In subscriptions where the Cycle Type is set to Calendar, the first cycle always aligns to the end of the calendar cycle e.g. to the end of the month if the Billing Cycle Type is Monthly or to the end of the year if the Billing Cycle Type is Yearly. For this first period the billing amount is calculated pro-rata depending on the number of days remaining in the cycle. From the second cycle onwards the cycle dates align exactly to the calendar and does never overlap calendar periods. An example of a monthly calendar cycle type would be as follows:

Cycle 1: 15th March to 31st March

Cycle 2: 1st April to 31st April

Cycle 3: 1st May to 31st May

…. and so forth.

For subscription with Cycle Type = Calendar, LISA Business also supports combining the first billing cycle with the second which is common practice in some industries such as Telco.

Rolling Cycle Type

In subscriptions where the Cycle Type is set to Rolling, the cycles always align to the cycle length of the billing period on its anniversary and rolls forward as such. It is not aligned to the calendar. A Pro-rata calculation only comes into play if the cycle is interrupted by a contractual/term Global End Date which is configured in the Renewal Options of the subscription plan. An example of a monthly rolling cycle type would be as follows:

Cycle 1: 15th March to 14th April

Cycle 2: 15th April to 14th May

Cycle 3: 15th May to 14th June

…. and so forth.

Pro Rate By Days

On the Subscription Plan Line, once finds the Pro Rate By Days field. This field influences the pro-rata calculation. If set to true, the calculation is based on the number of days divided by the total number of days. If switched off, the calculation is based on the number of remaining periods divided by the total number of periods. e.g.

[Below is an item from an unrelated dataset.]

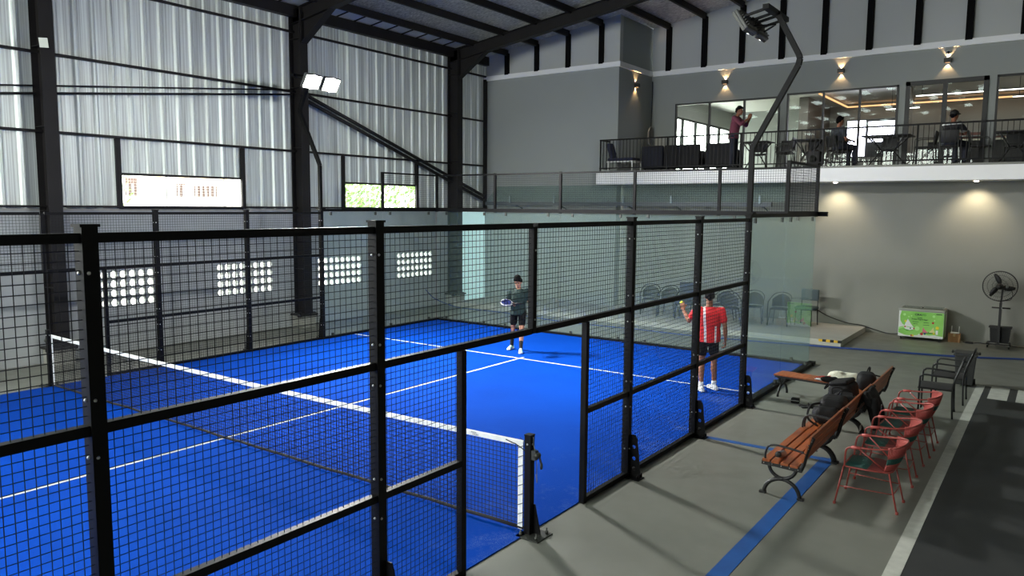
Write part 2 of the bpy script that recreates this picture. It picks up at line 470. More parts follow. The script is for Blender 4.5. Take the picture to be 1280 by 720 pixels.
# slender twin brace rods and the sloping pipe pair
for (ya_, yb_, q) in ((1.14, 6.89, 'between the first two columns'), (-.3, .86, 'cut by the edge of the photo')):
    for (za_, zb_, rr_, w_) in ((5.30, 6.06, .018, 'upper thin'), (5.15, 5.95, .026, 'lower thicker')):
        zf = lambda y: za_+(zb_-za_)*(y-.2)/6.8
        tag(MB().tube([(XW+.14, ya_, zf(ya_)), (XW+.14, yb_, zf(yb_))], rr_, 6).build('brace_rod', 'steel'), w_+' brace rod on the cladding '+q, 'brace', 'brace rods on the cladding')
for (ya_, yb_, q) in ((7.19, 13.03, 'between the floodlights and the last column'), (13.31, 14.7, 'past the last column')):
    for dz, w_ in ((0, 'upper'), (-.14, 'lower')):
        zf = lambda y: 5.99+dz-.3295*(y-7.2)
        tag(MB().tube([(XW+.2, ya_, zf(ya_)), (XW+.2, yb_, zf(yb_))], .05, 8).build('sloping_pipe', 'steel'), w_+' of the twin dark sloping pipes '+q, 'pipe', 'twin sloping pipes on the far wall')

# roof skin: sheet with foil insulation, pale strip at the eave, skylights behind the camera plus added fill panels further forward
sky = []
for xx in [-10.7+1.18*k for k in range(10)]:
    for yy in (-15.4, -13.4, -12.2, -9.6, -7.9, -6.2, -3.2): sky.append((xx, yy))
for xx in (-4.8, -3.6, -2.4):  # unseen panels added here to lift the ambient light
    for yy in (3.4, 5.4): sky.append((xx, yy))
mb = MB(); z0, z1 = roof_z(-11.3), roof_z(XE)
def roofquad(mb, xa, xb, ya, yb, t=.05, dz=0):
    mb.add([(xa,ya,roof_z(xa)+dz),(xb,ya,roof_z(xb)+dz),(xb,yb,roof_z(xb)+dz),(xa,yb,roof_z(xa)+dz),
            (xa,ya,roof_z(xa)+t+dz),(xb,ya,roof_z(xb)+t+dz),(xb,yb,roof_z(xb)+t+dz),(xa,yb,roof_z(xa)+t+dz)],
           [(0,3,2,1),(4,5,6,7),(0,1,5,4),(1,2,6,5),(2,3,7,6),(3,0,4,7)], False)
roofquad(mb, -11.3, XE, YS, 18)
st(mb, 'ceiling', 'foil', 'sloping roof lined with crinkled silver foil', 'ceiling')
mb = MB(); roofquad(mb, XW-.2, -11.3, YS, 18)
y = -4.0
st(mb, 'ceiling_eave_strip', 'roof_sheet', 'pale strip of bare roof sheet along the eave', 'ceiling')
mb = MB(); y = YS
while y < 15: mb.bar((XW+.1, y, roof_z(XW+.1)-.015), (-11.3, y, roof_z(-11.3)-.015), .025, .03); y += .62
st(mb, 'trim_2', 'steel', 'thin dark ribs across the eave strip', 'trim')
M['skylight'] = emit_mat('daylight_and_fill_panel', (238, 250, 246), 12)
for (xx, yy) in sky:
    mb = MB(); roofquad(mb, xx-.17, xx+.17, yy-.6, yy+.6, .02, -.03)
    st(mb, 'roof_skylight_and_fill', 'skylight', 'translucent roof light, the forward ones added out of view as fill', 'skylight', 'translucent roof lights')
# other walls (behind the camera) with an open end high up
st(MB().box(XE, XE+.15, YS, 18, 0, 12), 'wall_near', 'grey_wall', 'grey side wall behind the camera', 'wall')
mb = MB().box(-12.4, XE, YS-.15, YS, 0, 3.2).box(-12.4, XE, YS-.15, YS, 7.2, 12).box(-1, XE, YS-.15, YS, 3.2, 7.2)
st(mb, 'wall_rear', 'grey_wall', 'grey rear wall behind the camera with a wide open band', 'wall')

# end walls
st(MB().box(XN-.1, XE, YB, YB+.15, 0, 3.9), 'wall_end_lower', 'grey_wall', 'plain grey wall under the balcony behind the freezer and fan', 'wall')
st(MB().box(XW-.1, XN, YN, YN+.3, 0, 7.36), 'wall_end_block', 'upper_wall', 'tall plain grey wall block beside the corner column', 'wall')
def topwall(x0, x1, y, t):
    mb = MB(); mb.add([(x0,y,7.4),(x1,y,7.4),(x1,y,roof_z(x1)),(x0,y,roof_z(x0)),(x0,y+t,7.4),(x1,y+t,7.4),(x1,y+t,roof_z(x1)),(x0,y+t,roof_z(x0))],
                      [(0,1,2,3),(5,4,7,6),(0,4,5,1),(1,5,6,2),(3,2,6,7),(3,7,4,0)], False); return mb
st(topwall(XW-.1, XN, YN+.02, .2), 'wall_end_block_upper', 'panel_wall', 'pale grey panelled strip above the tall wall block', 'wall')
st(topwall(XN, XE, YU+.02, .15), 'wall_end_upper_panels', 'panel_wall', 'pale blue grey panelled strip above the balcony wall', 'wall')
mb = MB().box(XN-.15, XN, YN+.3, YU+.15, ZF-.4, 7.36)
st(mb, 'wall_return', 'upper_wall', 'short grey return wall at the end of the balcony', 'wall')
mb = MB().box(XN-.15, XN-.02, YN+.2, YU+.15, 7.36, roof_z(XN))
st(mb, 'wall_return_upper', mat('return_panel', (150, 158, 156), .8), 'short pale panel above the return wall', 'wall')
# balcony wall with openings
ops = [(-6.26, -2.97, 6.44), (-2.78, .17, 6.5), (.34, 2.24, 6.56), (2.41, 5.4, 6.56)]
mb = MB(); xa = XN
for (a, b, zt) in ops+[(XE, XE, 0)]:
    mb.box(xa, a, YU, YU+.15, ZF, 7.36)
    if a < 9: mb.box(a, b, YU, YU+.15, zt, 7.36)
    xa = b
st(mb, 'wall_end_upper', 'upper_wall', 'grey balcony wall with wide glazed openings', 'wall')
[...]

  1. for a yearly calendar subscription with a value of £1000 starting on 1st July with the Pro Rate By Days field turned on the calculation would be 184/365 X £1000 = £504.11
  2. for a yearly calendar subscription with a value of £1000 starting on 1st July with the Pro Rate By Days field turned off the calculation would be 6/12 X £1000 = £500

Note: For monthly subscription plan lines, turning off the Pro Rate By Days field means turning off the pro-ration all together and charging for a full month.

Combine first billing cycle for Calendar Subscriptions

This functionality allows the system to skip the posting of the initial sales order when using calendar-based billing and instead create or update a subscription plan directly.

The first billing cycle is therefore postponed and combined with the next billing cycle, ensuring correct calendar alignment. This is common practice in some industries such as Telco.

This is typically required when a subscription starts mid-period, but billing must follow full calendar cycles.

The feature is controlled through a combination of:

Subscription plan parameters -> Postpone Billing flag, which acts as the default behaviour for all subscription plans where Cycle Type = Calendar.

Sales order -> Postpone Billing flag, which is the transaction-level override per sales order.

When the flag is active on a sales order:

  1. The standard posting process is skipped
  2. A subscription plan is created or updated using the sales order details without processing any cycles
  3. The manually created sales order is archived and deleted

When the subscription processor is executed for the first two cycles for plans created or modified via this functionality:

  • Actions are generated for the relevant billing periods
  • Actions of the first (or next in case of modified plan) cycle are not automatically firmed until the cycle after
  • Actions of the next two cycles share the same posting date
  • A single sales order is created containing the lines for the two cycles

Applies only to calendar-based billing, flag on sales order will always be disabled for Rolling period subscriptions.

The logic does not apply to sales orders generated via the subscription processor itself.

The functionality uses standard subscription action generation logic.